Verwoerd's death: wrong but just

Verwoerd's death: wrong but just

The Conventional Tributes paid to Verwoerd's "honesty," "sincerity," etc., strike me as nauseating. One might have said the same about Hitler (whom the Doctor greatly admired), who was certainly sincere in his attempt to exterminate the Jews. We should remember that Verwoerd was the chief architect of a fundamentally evil system. All that can be said on his behalf was that he was more anxious to apply the system logically than most of his followers; his failure to do so infinitely increased the suffering of his victims. But he must be held responsible for Sharpeville.
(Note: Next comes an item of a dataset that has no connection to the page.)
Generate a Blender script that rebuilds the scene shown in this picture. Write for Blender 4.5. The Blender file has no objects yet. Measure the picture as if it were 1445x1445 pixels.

His regime inflicted unspeakable cruelties on thousands of South Africans, white, black, and coloured;

It kept them in prison without trial while their families starved; it condoned tortures, beatings, and judicial murder; it did its best to wreck South Africa's free press and the rule of law; and covered all these activities with a repulsive veneer of humbug, derived from the debased form of Christianity in which Verwoerd believed. That he was knifed to death in the parliament he had debauched seems entirely appropriate. Violence is wrong, even when inflicted on those who rule by it. But too many tyrants die in their beds; and many of us, if we are honest, will admit some satisfaction that, for once, natural justice has been done.